Geoffrey Hinton, AI pioneer, shares his concerns about the future: “There’s a longer-term problem of these things taking over”
The ‘Godfather of AI’ sees great potential for AI in the future but he also cautions that mankind needs to prepare for when it is smarter than humans.
Generative artificial intelligence systems have been advancing at breakneck speeds over the past few years. Many have cautioned that they will cause tremendous disruption in the labor market, replacing millions of human workers in just about every field.
This is one of the short-term risks that the ‘Godfather of AI’, Geoffrey Hinton, envisions which he says is “bad for society” and that “we need to figure out what to do about that, although it’s not clear what to do.” However, the 2024 Nobel physics laureate, awarded to Hinton for his pioneering work developing foundational techniques that are a part of modern AI, has some ideas about how we can tackle longer-term risks.

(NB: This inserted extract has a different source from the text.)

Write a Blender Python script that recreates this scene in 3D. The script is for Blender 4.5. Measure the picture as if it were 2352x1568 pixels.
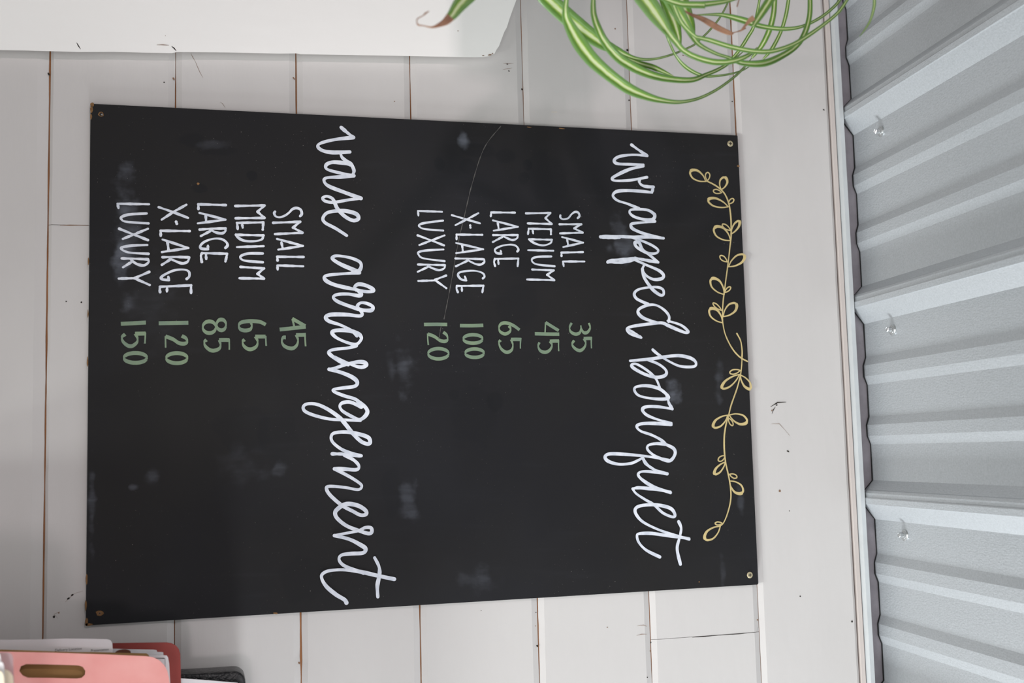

How humans can stay in control of AI when it becomes smarter than us
While many may think that AI systems becoming smarter than humans is just science fiction, Hinton doesn’t see it that way. “My guess is, in between five and 20 years from now, there’s a good chance – a 50% chance – we’ll get AI smarter than us,” he said in an interview.
So for him that posits the question then, “What’s going to happen when we’ve created beings that are more intelligent than us?”
“There’s a longer-term problem of these things taking over,” he explained. He suggested it would “make a lot of sense” for us to “do a lot of basic research now on whether we can stay in control,” before AI systems become smarter than us.
Part of the difficulty will come from the fact that these systems are not programmed and “we don’t know exactly how it’s going to work.” The generative AI models are given an algorithm which they use to train themselves on mountains of data that “at the end [the AI] has extracted its structure from the data.”
Teach the machines to behave like we teach children to behave
Hinton feels that “making these systems behave in a reasonable way is much like making a child behave in a reasonable way.”
“You can reinforce, you can reward it for good behavior, punish it for bad behavior, but the main control you have is demonstrating good behavior, training it on good behavior,” he explained. “So that’s what it observes, and that’s what it mimics. And it’s the same for these systems.”
“So it’s very important we train them on the kind of behavior that we would like to see in them,” Hinton added.